If anything, web3 has made it easier to monetize these expensive, labor-intensive attacks since it can be difficult for people to claw back crypto funds once they’re stolen. Attackers can spend lots of time poring over the code running on-chain applications to find one bug that will justify all their effort. Meanwhile, some once-novel vulnerabilities continue to plague unsuspecting projects; the re-entrancy bug that famously felled TheDAO, an early Ethereum venture, continues to resurface elsewhere today.

It’s unclear how quickly or easily the industry will be able to adapt to triage these types of vulnerabilities, but continued investment in security defenses such as auditing, monitoring, and tooling will increase the cost for attackers seeking to exploit them.

• Examples
  • Poly’s cross-chain transactions vulnerability
  • Qubit’s unlimited minting bug
• Profile
  • Who: Organized groups (APTs), solo actors (less likely), and insiders.

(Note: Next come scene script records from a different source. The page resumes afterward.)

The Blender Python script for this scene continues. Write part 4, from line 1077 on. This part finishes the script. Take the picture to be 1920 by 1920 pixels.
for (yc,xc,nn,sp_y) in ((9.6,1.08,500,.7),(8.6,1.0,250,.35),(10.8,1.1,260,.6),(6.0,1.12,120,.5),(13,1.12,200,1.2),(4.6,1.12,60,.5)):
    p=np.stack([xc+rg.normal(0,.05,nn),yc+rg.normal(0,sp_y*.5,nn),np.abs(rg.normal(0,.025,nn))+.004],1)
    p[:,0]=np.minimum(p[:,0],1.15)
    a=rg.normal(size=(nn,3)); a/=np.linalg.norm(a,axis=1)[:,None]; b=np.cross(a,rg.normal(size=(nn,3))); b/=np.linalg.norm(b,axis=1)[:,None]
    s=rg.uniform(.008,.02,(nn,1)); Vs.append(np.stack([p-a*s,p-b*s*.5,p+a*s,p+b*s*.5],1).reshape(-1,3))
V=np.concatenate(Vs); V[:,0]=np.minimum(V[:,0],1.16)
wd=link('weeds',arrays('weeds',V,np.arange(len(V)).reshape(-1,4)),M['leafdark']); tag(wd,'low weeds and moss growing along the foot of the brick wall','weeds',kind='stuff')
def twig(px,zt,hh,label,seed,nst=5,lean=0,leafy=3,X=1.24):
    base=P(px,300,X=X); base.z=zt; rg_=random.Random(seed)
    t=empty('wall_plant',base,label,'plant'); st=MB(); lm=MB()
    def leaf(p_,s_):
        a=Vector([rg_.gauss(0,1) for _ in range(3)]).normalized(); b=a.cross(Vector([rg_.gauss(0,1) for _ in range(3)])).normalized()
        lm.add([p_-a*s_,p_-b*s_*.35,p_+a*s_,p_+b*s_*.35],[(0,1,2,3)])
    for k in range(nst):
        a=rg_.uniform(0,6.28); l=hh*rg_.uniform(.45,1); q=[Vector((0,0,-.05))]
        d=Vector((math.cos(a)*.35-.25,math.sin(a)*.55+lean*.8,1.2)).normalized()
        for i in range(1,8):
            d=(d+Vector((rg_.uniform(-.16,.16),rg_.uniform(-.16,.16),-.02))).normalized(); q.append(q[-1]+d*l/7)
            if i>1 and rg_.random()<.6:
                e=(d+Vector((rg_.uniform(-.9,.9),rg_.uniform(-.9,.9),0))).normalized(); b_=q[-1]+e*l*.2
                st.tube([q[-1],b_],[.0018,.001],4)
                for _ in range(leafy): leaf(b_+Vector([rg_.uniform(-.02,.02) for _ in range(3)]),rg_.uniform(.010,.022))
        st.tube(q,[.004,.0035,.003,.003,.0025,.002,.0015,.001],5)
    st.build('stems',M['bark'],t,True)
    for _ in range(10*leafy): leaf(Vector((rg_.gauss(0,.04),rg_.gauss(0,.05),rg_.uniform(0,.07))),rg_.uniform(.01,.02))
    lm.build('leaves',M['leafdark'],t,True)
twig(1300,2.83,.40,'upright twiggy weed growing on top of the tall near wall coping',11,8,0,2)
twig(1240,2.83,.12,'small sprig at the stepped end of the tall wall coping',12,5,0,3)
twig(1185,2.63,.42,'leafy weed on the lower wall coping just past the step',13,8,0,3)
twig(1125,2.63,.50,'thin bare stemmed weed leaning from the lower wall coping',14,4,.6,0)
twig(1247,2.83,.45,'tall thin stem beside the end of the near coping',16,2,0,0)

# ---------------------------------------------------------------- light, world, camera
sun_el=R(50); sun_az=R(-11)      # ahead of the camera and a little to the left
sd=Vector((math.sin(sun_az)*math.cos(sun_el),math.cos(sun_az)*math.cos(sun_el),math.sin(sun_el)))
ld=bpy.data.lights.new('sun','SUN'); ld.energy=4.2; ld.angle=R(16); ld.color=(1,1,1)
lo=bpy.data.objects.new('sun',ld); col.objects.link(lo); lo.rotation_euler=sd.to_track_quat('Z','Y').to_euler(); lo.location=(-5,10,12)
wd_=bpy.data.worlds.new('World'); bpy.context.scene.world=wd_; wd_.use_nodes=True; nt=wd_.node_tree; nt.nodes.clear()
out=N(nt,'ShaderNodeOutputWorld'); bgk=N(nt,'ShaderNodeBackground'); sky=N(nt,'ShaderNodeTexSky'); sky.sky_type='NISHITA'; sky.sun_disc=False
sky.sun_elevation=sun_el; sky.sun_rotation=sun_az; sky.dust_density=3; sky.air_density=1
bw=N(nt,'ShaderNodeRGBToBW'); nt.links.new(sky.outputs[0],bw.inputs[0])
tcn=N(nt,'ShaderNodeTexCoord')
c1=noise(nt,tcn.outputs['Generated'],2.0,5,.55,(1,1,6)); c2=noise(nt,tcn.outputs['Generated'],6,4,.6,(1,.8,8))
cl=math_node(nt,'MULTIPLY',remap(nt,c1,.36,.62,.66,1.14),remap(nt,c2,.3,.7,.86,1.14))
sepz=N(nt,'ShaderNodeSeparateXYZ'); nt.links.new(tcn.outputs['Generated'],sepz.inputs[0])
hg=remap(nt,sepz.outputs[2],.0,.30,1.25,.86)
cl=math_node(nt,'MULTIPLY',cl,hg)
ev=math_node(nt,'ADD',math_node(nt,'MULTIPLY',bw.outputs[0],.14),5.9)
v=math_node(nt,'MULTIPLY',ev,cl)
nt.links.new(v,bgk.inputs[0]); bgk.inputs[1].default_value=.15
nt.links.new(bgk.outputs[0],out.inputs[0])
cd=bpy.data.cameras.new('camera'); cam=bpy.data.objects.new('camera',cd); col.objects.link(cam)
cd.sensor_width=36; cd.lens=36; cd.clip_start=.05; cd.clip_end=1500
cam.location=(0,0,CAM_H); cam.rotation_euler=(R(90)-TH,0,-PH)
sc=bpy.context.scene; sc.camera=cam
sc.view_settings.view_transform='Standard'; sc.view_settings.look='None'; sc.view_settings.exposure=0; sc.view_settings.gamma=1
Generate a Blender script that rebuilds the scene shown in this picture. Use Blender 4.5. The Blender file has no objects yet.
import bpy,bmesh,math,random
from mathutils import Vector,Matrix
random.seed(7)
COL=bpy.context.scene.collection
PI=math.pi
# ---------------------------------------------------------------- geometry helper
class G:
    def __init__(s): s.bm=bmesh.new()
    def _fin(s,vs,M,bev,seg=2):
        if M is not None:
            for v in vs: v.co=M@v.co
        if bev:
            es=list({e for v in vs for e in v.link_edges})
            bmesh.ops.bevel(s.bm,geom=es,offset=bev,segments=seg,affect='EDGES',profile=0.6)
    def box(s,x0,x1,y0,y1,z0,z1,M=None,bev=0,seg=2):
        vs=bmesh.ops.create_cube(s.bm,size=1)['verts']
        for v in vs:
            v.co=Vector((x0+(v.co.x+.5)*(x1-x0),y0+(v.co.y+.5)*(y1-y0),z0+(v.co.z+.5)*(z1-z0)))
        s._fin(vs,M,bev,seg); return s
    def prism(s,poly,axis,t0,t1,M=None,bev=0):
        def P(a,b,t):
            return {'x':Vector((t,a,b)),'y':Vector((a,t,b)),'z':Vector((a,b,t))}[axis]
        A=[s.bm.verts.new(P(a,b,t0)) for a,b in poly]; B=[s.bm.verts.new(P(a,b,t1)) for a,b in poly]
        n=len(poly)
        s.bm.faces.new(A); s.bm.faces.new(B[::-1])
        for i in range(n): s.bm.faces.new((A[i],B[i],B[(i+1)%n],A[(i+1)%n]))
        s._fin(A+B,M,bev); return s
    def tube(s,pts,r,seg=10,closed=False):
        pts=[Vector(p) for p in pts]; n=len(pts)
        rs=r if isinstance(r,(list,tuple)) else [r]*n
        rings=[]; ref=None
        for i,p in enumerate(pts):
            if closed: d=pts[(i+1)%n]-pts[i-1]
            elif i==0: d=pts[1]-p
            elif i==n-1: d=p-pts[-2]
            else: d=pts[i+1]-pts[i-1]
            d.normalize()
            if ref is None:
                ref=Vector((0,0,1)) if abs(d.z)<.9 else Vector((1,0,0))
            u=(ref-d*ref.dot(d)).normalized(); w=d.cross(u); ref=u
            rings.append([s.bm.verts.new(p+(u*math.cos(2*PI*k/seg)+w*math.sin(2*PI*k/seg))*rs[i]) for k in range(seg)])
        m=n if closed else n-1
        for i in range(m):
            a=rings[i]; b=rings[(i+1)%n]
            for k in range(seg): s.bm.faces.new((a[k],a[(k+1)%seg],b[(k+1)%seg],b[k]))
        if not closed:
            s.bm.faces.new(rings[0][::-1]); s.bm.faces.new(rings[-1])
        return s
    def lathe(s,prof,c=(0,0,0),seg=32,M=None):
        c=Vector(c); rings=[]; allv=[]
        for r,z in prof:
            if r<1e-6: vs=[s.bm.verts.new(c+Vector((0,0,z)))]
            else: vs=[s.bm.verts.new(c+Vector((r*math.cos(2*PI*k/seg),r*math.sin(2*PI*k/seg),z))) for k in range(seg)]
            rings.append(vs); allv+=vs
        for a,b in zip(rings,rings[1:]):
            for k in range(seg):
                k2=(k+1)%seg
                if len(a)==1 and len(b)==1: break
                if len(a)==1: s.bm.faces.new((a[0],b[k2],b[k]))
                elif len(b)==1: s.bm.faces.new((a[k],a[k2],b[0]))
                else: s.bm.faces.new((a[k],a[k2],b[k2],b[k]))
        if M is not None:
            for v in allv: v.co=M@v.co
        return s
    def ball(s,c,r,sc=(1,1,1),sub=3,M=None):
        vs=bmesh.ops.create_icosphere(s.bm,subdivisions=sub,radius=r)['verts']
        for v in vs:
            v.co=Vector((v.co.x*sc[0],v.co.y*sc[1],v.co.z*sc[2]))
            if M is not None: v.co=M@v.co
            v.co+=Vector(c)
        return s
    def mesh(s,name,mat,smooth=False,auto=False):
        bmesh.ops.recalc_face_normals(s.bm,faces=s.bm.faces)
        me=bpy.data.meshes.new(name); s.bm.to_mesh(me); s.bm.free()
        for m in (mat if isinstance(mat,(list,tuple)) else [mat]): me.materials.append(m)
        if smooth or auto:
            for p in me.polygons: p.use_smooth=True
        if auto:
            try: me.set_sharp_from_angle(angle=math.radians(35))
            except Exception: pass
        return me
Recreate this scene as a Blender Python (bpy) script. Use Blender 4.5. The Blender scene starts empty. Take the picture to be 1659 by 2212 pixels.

  • Sophistication: Moderate-High (technical knowledge is required, but not all the vulnerabilities are too complex for people to understand).
  • Automatability: Low (finding novel vulnerabilities takes time and effort and is not likely to be automated; once found, scanning for similar issues across other systems is easier).
  • Expectations for the future: More attention attracts more whitehats and makes the “barrier to entry” higher for discovering novel vulnerabilities. Meanwhile, as web3 adoption grows, so does the motive for blackhats to find new exploits. This is likely to remain a game of cat-and-mouse as it has in many other areas of security.